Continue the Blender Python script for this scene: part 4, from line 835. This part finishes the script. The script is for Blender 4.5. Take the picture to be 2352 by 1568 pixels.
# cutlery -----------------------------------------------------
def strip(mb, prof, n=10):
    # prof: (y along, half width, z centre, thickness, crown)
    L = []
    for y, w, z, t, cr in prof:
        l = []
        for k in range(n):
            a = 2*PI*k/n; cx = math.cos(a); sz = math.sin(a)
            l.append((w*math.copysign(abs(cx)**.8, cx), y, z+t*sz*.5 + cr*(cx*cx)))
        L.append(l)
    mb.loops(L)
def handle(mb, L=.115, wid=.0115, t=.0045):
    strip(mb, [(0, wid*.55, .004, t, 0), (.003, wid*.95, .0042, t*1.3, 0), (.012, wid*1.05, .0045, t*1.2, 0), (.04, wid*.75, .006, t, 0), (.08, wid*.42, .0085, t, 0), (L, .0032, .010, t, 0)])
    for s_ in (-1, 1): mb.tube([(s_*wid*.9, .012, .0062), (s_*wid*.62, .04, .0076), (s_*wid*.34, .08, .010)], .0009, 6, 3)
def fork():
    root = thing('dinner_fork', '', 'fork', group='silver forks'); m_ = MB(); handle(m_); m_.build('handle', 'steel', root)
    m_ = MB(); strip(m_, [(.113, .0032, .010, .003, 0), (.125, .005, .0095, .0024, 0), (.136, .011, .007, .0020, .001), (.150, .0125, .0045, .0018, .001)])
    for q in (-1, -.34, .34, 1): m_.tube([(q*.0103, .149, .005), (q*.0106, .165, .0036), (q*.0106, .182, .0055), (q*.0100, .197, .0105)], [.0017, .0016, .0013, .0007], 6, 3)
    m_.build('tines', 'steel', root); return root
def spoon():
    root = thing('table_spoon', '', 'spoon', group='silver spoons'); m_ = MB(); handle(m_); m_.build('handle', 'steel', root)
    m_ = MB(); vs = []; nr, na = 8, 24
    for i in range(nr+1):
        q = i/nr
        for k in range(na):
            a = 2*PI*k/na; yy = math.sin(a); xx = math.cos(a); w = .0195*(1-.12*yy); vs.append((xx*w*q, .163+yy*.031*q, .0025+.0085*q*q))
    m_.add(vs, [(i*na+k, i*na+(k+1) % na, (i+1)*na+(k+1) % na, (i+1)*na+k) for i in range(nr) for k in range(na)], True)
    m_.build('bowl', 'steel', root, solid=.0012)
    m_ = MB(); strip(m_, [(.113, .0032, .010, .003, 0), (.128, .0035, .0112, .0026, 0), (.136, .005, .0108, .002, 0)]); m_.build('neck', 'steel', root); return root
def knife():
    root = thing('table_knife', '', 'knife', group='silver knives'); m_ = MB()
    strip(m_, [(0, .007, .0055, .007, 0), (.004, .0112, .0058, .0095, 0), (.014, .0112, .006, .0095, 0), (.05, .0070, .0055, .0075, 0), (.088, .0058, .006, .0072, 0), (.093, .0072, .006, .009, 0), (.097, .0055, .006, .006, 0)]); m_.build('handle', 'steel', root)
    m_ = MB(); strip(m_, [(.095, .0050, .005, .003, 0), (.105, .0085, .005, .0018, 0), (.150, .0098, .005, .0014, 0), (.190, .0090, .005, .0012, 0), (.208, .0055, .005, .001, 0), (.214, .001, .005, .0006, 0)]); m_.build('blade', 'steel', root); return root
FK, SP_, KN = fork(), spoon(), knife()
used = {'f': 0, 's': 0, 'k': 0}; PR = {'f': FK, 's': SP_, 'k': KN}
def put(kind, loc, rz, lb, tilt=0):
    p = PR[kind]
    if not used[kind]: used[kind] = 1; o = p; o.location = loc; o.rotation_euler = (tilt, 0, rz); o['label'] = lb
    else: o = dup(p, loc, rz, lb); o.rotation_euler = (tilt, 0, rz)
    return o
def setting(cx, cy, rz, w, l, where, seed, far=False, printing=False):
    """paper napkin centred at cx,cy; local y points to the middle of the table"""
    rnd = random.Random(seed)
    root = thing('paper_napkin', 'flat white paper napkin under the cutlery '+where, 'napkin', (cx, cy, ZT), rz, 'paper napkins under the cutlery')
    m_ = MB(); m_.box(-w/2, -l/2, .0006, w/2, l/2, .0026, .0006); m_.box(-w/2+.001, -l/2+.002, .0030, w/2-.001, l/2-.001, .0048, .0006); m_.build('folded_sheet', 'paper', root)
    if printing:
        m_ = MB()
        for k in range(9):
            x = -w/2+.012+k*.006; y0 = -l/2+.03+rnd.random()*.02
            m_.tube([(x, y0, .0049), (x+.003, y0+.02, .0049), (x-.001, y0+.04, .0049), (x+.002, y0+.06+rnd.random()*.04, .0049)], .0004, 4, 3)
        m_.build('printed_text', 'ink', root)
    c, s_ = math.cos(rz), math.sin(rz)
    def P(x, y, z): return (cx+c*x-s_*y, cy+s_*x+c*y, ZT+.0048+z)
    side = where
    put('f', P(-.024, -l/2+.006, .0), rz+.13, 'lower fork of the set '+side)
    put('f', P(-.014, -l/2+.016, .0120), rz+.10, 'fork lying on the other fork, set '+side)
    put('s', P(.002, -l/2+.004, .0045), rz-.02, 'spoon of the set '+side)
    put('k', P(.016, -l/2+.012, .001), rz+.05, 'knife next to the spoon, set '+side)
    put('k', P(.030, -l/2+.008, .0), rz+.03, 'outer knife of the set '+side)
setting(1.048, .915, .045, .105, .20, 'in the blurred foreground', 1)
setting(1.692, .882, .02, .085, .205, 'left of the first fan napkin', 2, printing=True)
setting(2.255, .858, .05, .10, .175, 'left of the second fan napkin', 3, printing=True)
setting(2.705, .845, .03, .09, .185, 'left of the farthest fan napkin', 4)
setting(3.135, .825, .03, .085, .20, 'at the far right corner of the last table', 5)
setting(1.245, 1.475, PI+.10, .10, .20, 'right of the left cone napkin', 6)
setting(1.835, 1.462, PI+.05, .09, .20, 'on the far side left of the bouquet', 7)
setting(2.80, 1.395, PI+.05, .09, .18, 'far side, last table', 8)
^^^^
◆ **The problem**: The listing above must be transcribed exactly, line by line.

◆ **Solution to this problem**:
Continue the Blender Python script for this scene: part 4, from line 835. This part finishes the script. The script is for Blender 4.5. Take the picture to be 2352 by 1568 pixels.
# cutlery -----------------------------------------------------
def strip(mb, prof, n=10):
    # prof: (y along, half width, z centre, thickness, crown)
    L = []
    for y, w, z, t, cr in prof:
        l = []
        for k in range(n):
            a = 2*PI*k/n; cx = math.cos(a); sz = math.sin(a)
            l.append((w*math.copysign(abs(cx)**.8, cx), y, z+t*sz*.5 + cr*(cx*cx)))
        L.append(l)
    mb.loops(L)
def handle(mb, L=.115, wid=.0115, t=.0045):
    strip(mb, [(0, wid*.55, .004, t, 0), (.003, wid*.95, .0042, t*1.3, 0), (.012, wid*1.05, .0045, t*1.2, 0), (.04, wid*.75, .006, t, 0), (.08, wid*.42, .0085, t, 0), (L, .0032, .010, t, 0)])
    for s_ in (-1, 1): mb.tube([(s_*wid*.9, .012, .0062), (s_*wid*.62, .04, .0076), (s_*wid*.34, .08, .010)], .0009, 6, 3)
def fork():
    root = thing('dinner_fork', '', 'fork', group='silver forks'); m_ = MB(); handle(m_); m_.build('handle', 'steel', root)
    m_ = MB(); strip(m_, [(.113, .0032, .010, .003, 0), (.125, .005, .0095, .0024, 0), (.136, .011, .007, .0020, .001), (.150, .0125, .0045, .0018, .001)])
    for q in (-1, -.34, .34, 1): m_.tube([(q*.0103, .149, .005), (q*.0106, .165, .0036), (q*.0106, .182, .0055), (q*.0100, .197, .0105)], [.0017, .0016, .0013, .0007], 6, 3)
    m_.build('tines', 'steel', root); return root
def spoon():
    root = thing('table_spoon', '', 'spoon', group='silver spoons'); m_ = MB(); handle(m_); m_.build('handle', 'steel', root)
    m_ = MB(); vs = []; nr, na = 8, 24
    for i in range(nr+1):
        q = i/nr
        for k in range(na):
            a = 2*PI*k/na; yy = math.sin(a); xx = math.cos(a); w = .0195*(1-.12*yy); vs.append((xx*w*q, .163+yy*.031*q, .0025+.0085*q*q))
    m_.add(vs, [(i*na+k, i*na+(k+1) % na, (i+1)*na+(k+1) % na, (i+1)*na+k) for i in range(nr) for k in range(na)], True)
    m_.build('bowl', 'steel', root, solid=.0012)
    m_ = MB(); strip(m_, [(.113, .0032, .010, .003, 0), (.128, .0035, .0112, .0026, 0), (.136, .005, .0108, .002, 0)]); m_.build('neck', 'steel', root); return root
def knife():
    root = thing('table_knife', '', 'knife', group='silver knives'); m_ = MB()
    strip(m_, [(0, .007, .0055, .007, 0), (.004, .0112, .0058, .0095, 0), (.014, .0112, .006, .0095, 0), (.05, .0070, .0055, .0075, 0), (.088, .0058, .006, .0072, 0), (.093, .0072, .006, .009, 0), (.097, .0055, .006, .006, 0)]); m_.build('handle', 'steel', root)
    m_ = MB(); strip(m_, [(.095, .0050, .005, .003, 0), (.105, .0085, .005, .0018, 0), (.150, .0098, .005, .0014, 0), (.190, .0090, .005, .0012, 0), (.208, .0055, .005, .001, 0), (.214, .001, .005, .0006, 0)]); m_.build('blade', 'steel', root); return root
FK, SP_, KN = fork(), spoon(), knife()
used = {'f': 0, 's': 0, 'k': 0}; PR = {'f': FK, 's': SP_, 'k': KN}
def put(kind, loc, rz, lb, tilt=0):
    p = PR[kind]
    if not used[kind]: used[kind] = 1; o = p; o.location = loc; o.rotation_euler = (tilt, 0, rz); o['label'] = lb
    else: o = dup(p, loc, rz, lb); o.rotation_euler = (tilt, 0, rz)
    return o
def setting(cx, cy, rz, w, l, where, seed, far=False, printing=False):
    """paper napkin centred at cx,cy; local y points to the middle of the table"""
    rnd = random.Random(seed)
    root = thing('paper_napkin', 'flat white paper napkin under the cutlery '+where, 'napkin', (cx, cy, ZT), rz, 'paper napkins under the cutlery')
    m_ = MB(); m_.box(-w/2, -l/2, .0006, w/2, l/2, .0026, .0006); m_.box(-w/2+.001, -l/2+.002, .0030, w/2-.001, l/2-.001, .0048, .0006); m_.build('folded_sheet', 'paper', root)
    if printing:
        m_ = MB()
        for k in range(9):
            x = -w/2+.012+k*.006; y0 = -l/2+.03+rnd.random()*.02
            m_.tube([(x, y0, .0049), (x+.003, y0+.02, .0049), (x-.001, y0+.04, .0049), (x+.002, y0+.06+rnd.random()*.04, .0049)], .0004, 4, 3)
        m_.build('printed_text', 'ink', root)
    c, s_ = math.cos(rz), math.sin(rz)
    def P(x, y, z): return (cx+c*x-s_*y, cy+s_*x+c*y, ZT+.0048+z)
    side = where
    put('f', P(-.024, -l/2+.006, .0), rz+.13, 'lower fork of the set '+side)
    put('f', P(-.014, -l/2+.016, .0120), rz+.10, 'fork lying on the other fork, set '+side)
    put('s', P(.002, -l/2+.004, .0045), rz-.02, 'spoon of the set '+side)
    put('k', P(.016, -l/2+.012, .001), rz+.05, 'knife next to the spoon, set '+side)
    put('k', P(.030, -l/2+.008, .0), rz+.03, 'outer knife of the set '+side)
setting(1.048, .915, .045, .105, .20, 'in the blurred foreground', 1)
setting(1.692, .882, .02, .085, .205, 'left of the first fan napkin', 2, printing=True)
setting(2.255, .858, .05, .10, .175, 'left of the second fan napkin', 3, printing=True)
setting(2.705, .845, .03, .09, .185, 'left of the farthest fan napkin', 4)
setting(3.135, .825, .03, .085, .20, 'at the far right corner of the last table', 5)
setting(1.245, 1.475, PI+.10, .10, .20, 'right of the left cone napkin', 6)
setting(1.835, 1.462, PI+.05, .09, .20, 'on the far side left of the bouquet', 7)
setting(2.80, 1.395, PI+.05, .09, .18, 'far side, last table', 8)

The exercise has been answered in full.